** start of Data supplied **

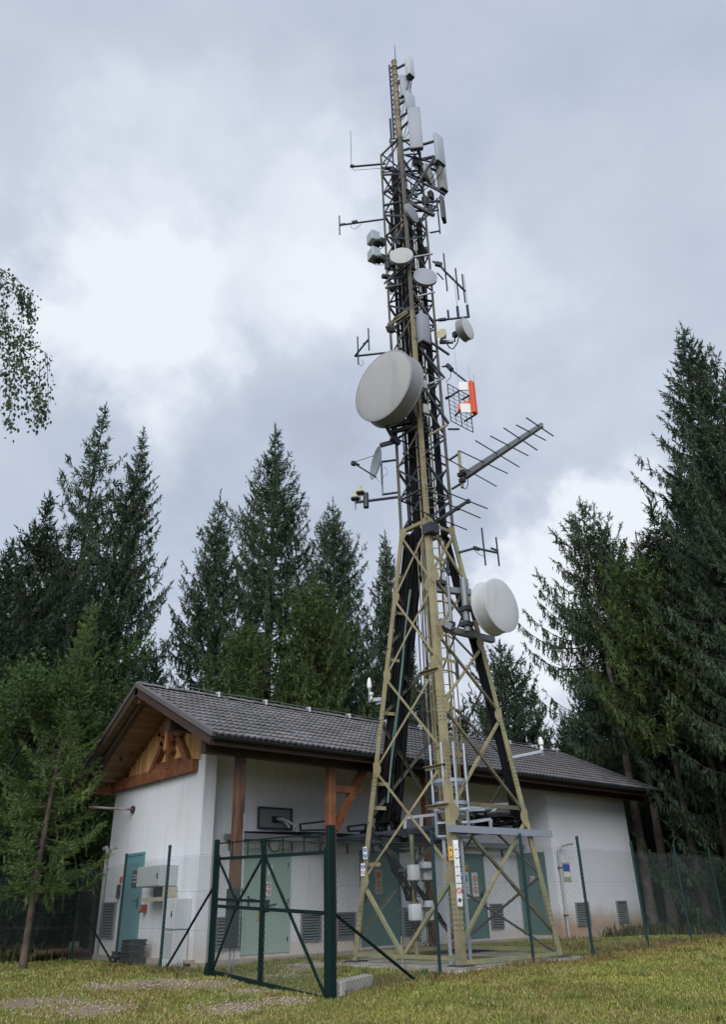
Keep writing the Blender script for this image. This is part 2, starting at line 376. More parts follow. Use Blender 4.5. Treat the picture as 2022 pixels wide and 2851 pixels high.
# forest floor away from the clearing
sx = N('ShaderNodeVectorMath', t, operation='DISTANCE'); Lk(tcn.outputs['Object'], sx.inputs[0], t); sx.inputs[1].default_value = (8, 4, 0)
ff = N('ShaderNodeMapRange', t); ff.inputs['From Min'].default_value = 15.5; ff.inputs['From Max'].default_value = 19; Lk(sx.outputs['Value'], ff.inputs[0], t)
mxf = N('ShaderNodeMix', t, data_type='RGBA'); Lk(ff.outputs[0], mxf.inputs[0], t); Lk(mxg.outputs[2], mxf.inputs[6], t); mxf.inputs[7].default_value = (.055, .042, .024, 1)
Lk(mxf.outputs[2], p.inputs['Base Color'], t)
bp = N('ShaderNodeBump', t); bp.inputs['Strength'].default_value = .6; bp.inputs['Distance'].default_value = .04; Lk(nb, bp.inputs['Height'], t); Lk(bp.outputs[0], p.inputs['Normal'], t)
MATS['ground_soil'] = me_g
g = raw('ground', V, F, 'ground_soil', smooth=True); tag(g, 'uneven mown clearing of soil and gravel under the grass', kind='structure')
# ------------------------------------------------------------------ equipment building
XW, YW, XE = 9.0, 15.85, 24.1           # gable wall plane, recessed long wall plane, east end of the walls
ZP = .72                                # top of plinth
YB = 14.5; XB = 19.9                    # projecting block: front plane and west side
ROOF_X0, ROOF_X1 = 7.9, 24.75
YE, ZE, YR, ZR, YBk, ZBk = 13.48, 4.66, 17.1, 6.37, 19.95, 4.62
hut = thing('equipment_building', 'long white hut with grey tiled gable roof, timber gable and green doors', 'building', (9, 15.85, .6))
b = MB()
# gable wall with full thickness, up to the tie beam; the strip by the corner runs up to the roof
b.bbox((XW, YW+.0, .45), (XW+.3, 20.0, 4.4)); build(b, 'gable_wall', 'render_wall', hut)
b = MB(); b.bbox((XW, 15.55, .45), (XW+.3, YW-.003, 4.76)); build(b, 'wall_return', 'render_wall', hut)
wall = MB(); wall.bbox((XW+.303, YW, .45), (XB+.0, YW+.3, 4.9)); wall = build(wall, 'recessed_wall', 'render_wall', hut)
b = MB(); b.bbox((XB, YB, .45), (XE, YB+.3, 4.75)); blockw = build(b, 'block_front_wall', 'render_wall', hut)
b = MB(); b.bbox((XB, YB+.303, .45), (XB+.3, YW-.003, 4.8)); sidew = build(b, 'block_side_wall', 'render_wall', hut)
b = MB(); b.bbox((XE-.3, YB+.303, .45), (XE, 20, 4.9)); build(b, 'end_wall', 'render_wall', hut)
b = MB(); b.bbox((XW+.303, 19.7, .45), (XE-.303, 20, 4.6)); build(b, 'rear_wall', 'render_wall', hut)
# dirt-splashed lower band of the block
m = MATS['render_wall'].copy(); m.name = 'stained_wall'; MATS['stained_wall'] = m; t = m.node_tree; p = t.nodes['Principled BSDF']
src = p.inputs['Base Color'].links[0].from_socket
tcn = N('ShaderNodeTexCoord', t); sp = N('ShaderNodeSeparateXYZ', t); Lk(tcn.outputs['Object'], sp.inputs[0], t)
nn = noise(tcn.outputs['Object'], 2.2, 6, .6, 0, (0, 0, 0), t)
mr = N('ShaderNodeMapRange', t, interpolation_type='SMOOTHSTEP'); mr.inputs['From Min'].default_value = .95; mr.inputs['From Max'].default_value = .25
Lk(math_('ADD', sp.outputs[2], math_('MULTIPLY_ADD', nn, .5, -.25, t), None, t), mr.inputs[0], t)
mxx = N('ShaderNodeMix', t, data_type='RGBA'); Lk(math_('MULTIPLY', mr.outputs[0], .9, None, t), mxx.inputs[0], t); Lk(src, mxx.inputs[6], t); mxx.inputs[7].default_value = (.40, .26, .165, 1)
Lk(mxx.outputs[2], p.inputs['Base Color'], t)
blockw.data.materials[0] = m
m2_ = MATS['render_wall']; t = m2_.node_tree; p = t.nodes['Principled BSDF']; src = p.inputs['Base Color'].links[0].from_socket
tcn = N('ShaderNodeTexCoord', t); sp = N('ShaderNodeSeparateXYZ', t); Lk(tcn.outputs['Object'], sp.inputs[0], t)
mpz = N('ShaderNodeMapping', t); mpz.inputs['Scale'].default_value = (2.6, 2.6, .22); Lk(tcn.outputs['Object'], mpz.inputs[0], t)
stn = noise(mpz.outputs[0], 2.0, 6, .65, .2, (0, 0, 0), t); nn = noise(tcn.outputs['Object'], 1.6, 6, .6, 0, (0, 0, 0), t)
mrs = N('ShaderNodeMapRange', t); mrs.inputs['From Min'].default_value = .50; mrs.inputs['From Max'].default_value = .74; Lk(stn, mrs.inputs[0], t)
mr = N('ShaderNodeMapRange', t, interpolation_type='SMOOTHSTEP'); mr.inputs['From Min'].default_value = .62; mr.inputs['From Max'].default_value = .08
Lk(math_('ADD', sp.outputs[2], math_('MULTIPLY_ADD', nn, .8, -.4, t), None, t), mr.inputs[0], t)
mxa = N('ShaderNodeMix', t, data_type='RGBA'); Lk(math_('MULTIPLY', mrs.outputs[0], .45, None, t), mxa.inputs[0], t); Lk(src, mxa.inputs[6], t); mxa.inputs[7].default_value = (.50, .49, .47, 1)
mxb = N('ShaderNodeMix', t, data_type='RGBA'); Lk(math_('MULTIPLY', mr.outputs[0], .5, None, t), mxb.inputs[0], t); Lk(mxa.outputs[2], mxb.inputs[6], t); mxb.inputs[7].default_value = (.50, .38, .27, 1)
Lk(mxb.outputs[2], p.inputs['Base Color'], t)
# plinth and walkway
b = MB(); b.bbox((XW-.10, 15.45, .3), (XW-.002, 20.05, ZP)); b.bbox((XW-.1, YW-.42, .3), (XB-.002, YW-.002, ZP-.06)); build(b, 'plinth', 'plinth_concrete', hut)
# --- doors
def leaf_sign(parent, origin, u, w, h, items, nrm, name='door_sign', base='sign_white'):
    """a flat sign: plate plus printed discs / bars; origin = centre, u = horizontal direction, items = (kind, x, y, size, mat)"""
    o = Vector(origin); u = Vector(u).normalized(); n_ = Vector(nrm).normalized(); v = n_.cross(u); v = Vector((0, 0, 1)) if abs(v.z) > .9 else (v if v.z > 0 else -v)
    b = MB(); b.prism(o-n_*.006, o+n_*.004, [u*w/2+v*h/2, -u*w/2+v*h/2, -u*w/2-v*h/2, u*w/2-v*h/2]); pl = build(b, name, base, parent)
    for kind, x, y, s, mm in items:
        c = o+u*x+v*y+n_*.0045
        b = MB()
        if kind == 'disc':
            b.prism(c, c+n_*.004, [(u*math.cos(2*math.pi*k/20)+v*math.sin(2*math.pi*k/20))*s for k in range(20)])
        elif kind == 'ring':
            vs = []; fs = []
            for k in range(24):
                d = u*math.cos(2*math.pi*k/24)+v*math.sin(2*math.pi*k/24); vs += [c+d*s+n_*.005, c+d*s*.72+n_*.005]
            for k in range(24): j = (k+1) % 24; fs.append((2*k, 2*j, 2*j+1, 2*k+1))
            b.add(vs, fs); b.bar(c+n_*.005-(u-v)*s*.55, c+n_*.005+(u-v)*s*.55, s*.25, .003, up=n_)
        elif kind == 'bar': b.prism(c, c+n_*.003, [u*s+v*.008, -u*s+v*.008, -u*s-v*.008, u*s-v*.008])
        elif kind == 'tri': b.prism(c, c+n_*.004, [v*s, -u*s*.9-v*s*.7, u*s*.9-v*s*.7])
        elif kind == 'head':   # white helmeted head pictogram
            b.prism(c+n_*.004, c+n_*.006, [(u*math.cos(2*math.pi*k/14)*.8+v*(math.sin(2*math.pi*k/14)))*s for k in range(14)])
        build(b, 'pictogram' if kind != 'bar' else 'text_line', mm, pl)
    return pl
def door(parent, A, B, z0, z1, nrm, m, name, label=None, handle_at=.9):
    A = Vector((A[0], A[1], 0)); B = Vector((B[0], B[1], 0)); n_ = Vector(nrm); u = (B-A).normalized(); w = (B-A).length
    def P(s, z, o_): return A+u*s+Vector((0, 0, z))+n_*o_
    b = MB()
    for s0, s1, a0, a1 in ((-.06, 0, z0, z1+.06), (w, w+.06, z0, z1+.06), (0, w, z1, z1+.06)):
        b.prism(P((s0+s1)/2, (a0+a1)/2, -.01), P((s0+s1)/2, (a0+a1)/2, .035), [u*(s1-s0)/2+Vector((0, 0, (a1-a0)/2)), -u*(s1-s0)/2+Vector((0, 0, (a1-a0)/2)), -u*(s1-s0)/2-Vector((0, 0, (a1-a0)/2)), u*(s1-s0)/2-Vector((0, 0, (a1-a0)/2))])
    b2 = MB(); c = P(w/2, (z0+z1)/2, -.02); hu = u*(w/2-.004); hv = Vector((0, 0, (z1-z0)/2-.004))
    b2.prism(c, c+n_*.042, [hu+hv, -hu+hv, -hu-hv, hu-hv])
    d = build(b2, name, m, parent); build(b, 'door_frame', m, d)
    b = MB(); h = P(w*handle_at, z0+1.02, .022); b.prism(h, h+n_*.01, [u*.025+Vector((0, 0, .11)), -u*.025+Vector((0, 0, .11)), -u*.025-Vector((0, 0, .11)), u*.025-Vector((0, 0, .11))])
    s_ = -1 if handle_at > .5 else 1
    b.tube(h+Vector((0, 0, .04)), h+n_*.06+Vector((0, 0, .04)), .012); b.tube(h+n_*.06+Vector((0, 0, .04)), h+n_*.06+Vector((0, 0, .04))+u*s_*.13, .012)
    build(b, 'door_handle', 'dark_plastic', d)
    b = MB()
    for k in range(3):
        q = P(w*(1-round(handle_at)), z0+.25+k*.75, .03); b.tube(q-Vector((0, 0, .05)), q+Vector((0, 0, .05)), .014)
    build(b, 'hinge', 'galv_dark', d)
    if label: d['label'] = label
    return d
d1 = door(hut, (10.36, YW), (11.52, YW), ZP+.0, 2.76, (0, -1, 0), 'door_pale', 'door', 'pale green steel door with red and white stickers', .08)
d2 = door(hut, (13.78, YW), (15.02, YW), ZP+.0, 2.76, (0, -1, 0), 'door_dark', 'door', 'dark teal steel door behind the far tower leg', .06)
d3 = door(hut, (17.25, YW), (18.32, YW), ZP+.0, 2.76, (0, -1, 0), 'door_dark', 'door', 'dark green steel door with two white notices', .9)
d4 = door(hut, (XB, 15.72), (XB, 14.85), ZP+.03, 2.79, (-1, 0, 0), 'door_dark', 'door', 'dark green steel door in the side of the projecting block', .9)
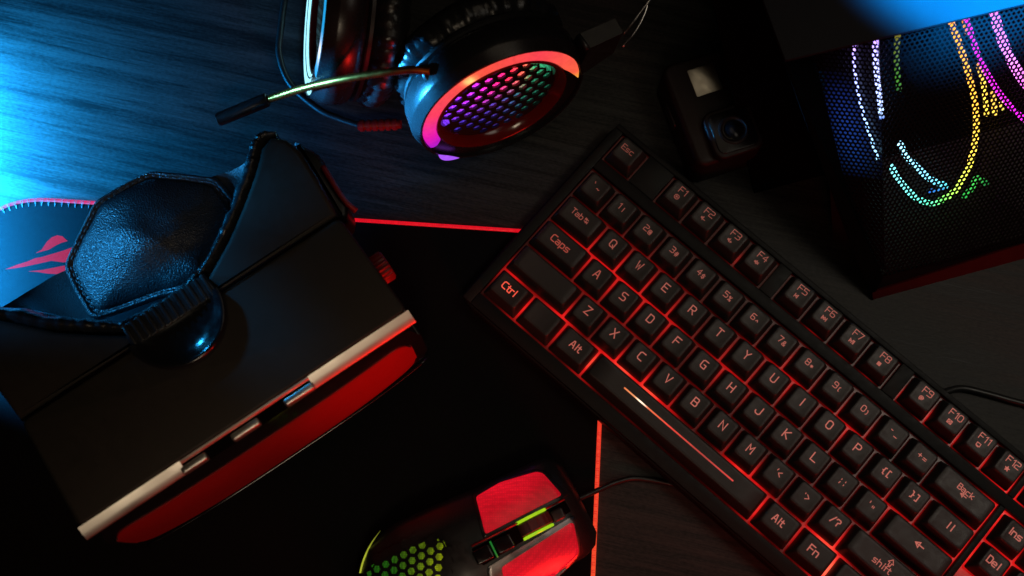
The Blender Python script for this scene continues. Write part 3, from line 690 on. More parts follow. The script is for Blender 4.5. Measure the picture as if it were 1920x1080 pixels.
# padded leather head rest, a stitched border and a domed middle
pb = [(118, 500, 50), (150, 432, 56), (178, 376, 60), (228, 347, 62), (280, 320, 62), (345, 326, 62), (408, 334, 62), (428, 358, 62), (452, 392, 60), (425, 462, 64), (392, 520, 66), (340, 548, 62), (300, 556, 58), (235, 580, 52), (172, 602, 48), (142, 552, 48)]
corner_idx = {0, 2, 4, 6, 8, 10, 14}
out = []
for i in range(len(pb)):
    a, b = V(pb[i]), V(pb[(i + 1) % len(pb)])
    for k in range(6): out.append(a.lerp(b, k / 6))
for _ in range(2): out = [out[i - 1] * .25 + out[i] * .5 + out[(i + 1) % len(out)] * .25 for i in range(len(out))]
OB = [G(p.x, p.y, p.z) for p in out]
cen = sum(OB, V((0, 0, 0))) / len(OB)
mxd = max(OB, key=lambda p: (p - cen).length) - cen; pa_ = math.radians(22)
def padaxis(A):
    c_, s_ = math.cos(A - pa_), math.sin(A - pa_); r = 1 / math.sqrt((c_ / 38) ** 2 + (s_ / 27) ** 2)
    return V((r * math.cos(A), r * math.sin(A), 0))
def domed(t):  # t: 1 at the border, 0 in the middle
    if t > .93: return 1.3 * (1 - ((t - .965) / .035) ** 2)
    if t > .89: return .1
    return .6 + 15 * (1 - (t / .89) ** 2) ** .8
rings = []
for t in (1.0, .99, .975, .955, .94, .93, .91, .895, .885, .86, .82, .76, .68, .58, .46, .34, .22, .1, .01):
    rr_ = []
    for k, p in enumerate(OB):
        q = p - cen; soft = min(1, max(0, (.885 - t) / .3)); soft = soft * soft * (3 - 2 * soft); A = math.atan2(q.y, q.x)
        el = padaxis(A); q = q.lerp(V((el.x, el.y, q.z * .6)), soft)
        q = cen + q * t; f_ = q - cen
        rr_.append(q + V((0, 0, domed(t) + (4.5 * (1 - t) * NZ.noise(V((f_.x * .035, f_.y * .06, 2)))))))
    rings.append(rr_)
base = [p - V((0, 0, 4)) for p in OB]
vs, fs = loft([base] + rings); mesh('head_pad', vs, fs, M['leather'], vr)
acc = 0; prev = None; sm = None
for i in range(len(OB) * 4):
    k, f = divmod(i, 4); p = OB[k].lerp(OB[(k + 1) % len(OB)], f / 4); q = cen + (p - cen) * .925 + V((0, 0, .75))
    if prev is not None:
        acc += (q - prev).length
        if acc > 3.4:
            t = (q - prev).normalized()
            if sm is None:
                v2, f2 = tube([V((-1.1, 0, -.1)), V((-.5, 0, .32)), V((.5, 0, .32)), V((1.1, 0, -.1))], .3, 5)
                sm = bpy.data.meshes.new('seam_stitch'); sm.from_pydata([tuple(v * S) for v in v2], [], f2); sm.materials.append(M['thread_dark'])
            o = link('seam_stitch', sm, vr, q - ROOT[vr]); o.rotation_euler = (0, 0, math.atan2(t.y, t.x)); acc = 0
    prev = q
# elastic straps
def band(name, rows, m=None, thick=1.6, n=10):
    """rows: list of (edge A, edge B) pixel+height triples along the strap"""
    A = smoothpath([G(*a) for a, b in rows], n); B = smoothpath([G(*b) for a, b in rows], n); rings = []
    for p, q in zip(A, B):
        up = V((0, 0, thick)); r = []
        for k in range(7): r.append(p.lerp(q, k / 6) + up * .5 + V((0, 0, .5 * NZ.noise((p.lerp(q, k / 6)) * .08))))
        for k in range(7): r.append(q.lerp(p, k / 6) - up * .5)
        rings.append(r)
    vs, fs = loft(rings); return mesh(name, vs, fs, m or M['elastic'], vr, autosmooth=50)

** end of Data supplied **

● **Exercise directions**
In the entries above, locate every line with the word "picture" and copy it.

● **Solution below**
Keep writing the Blender script for this image. This is part 2, starting at line 376. More parts follow. Use Blender 4.5. Treat the picture as 2022 pixels wide and 2851 pixels high.
The Blender Python script for this scene continues. Write part 3, from line 690 on. More parts follow. The script is for Blender 4.5. Measure the picture as if it were 1920x1080 pixels.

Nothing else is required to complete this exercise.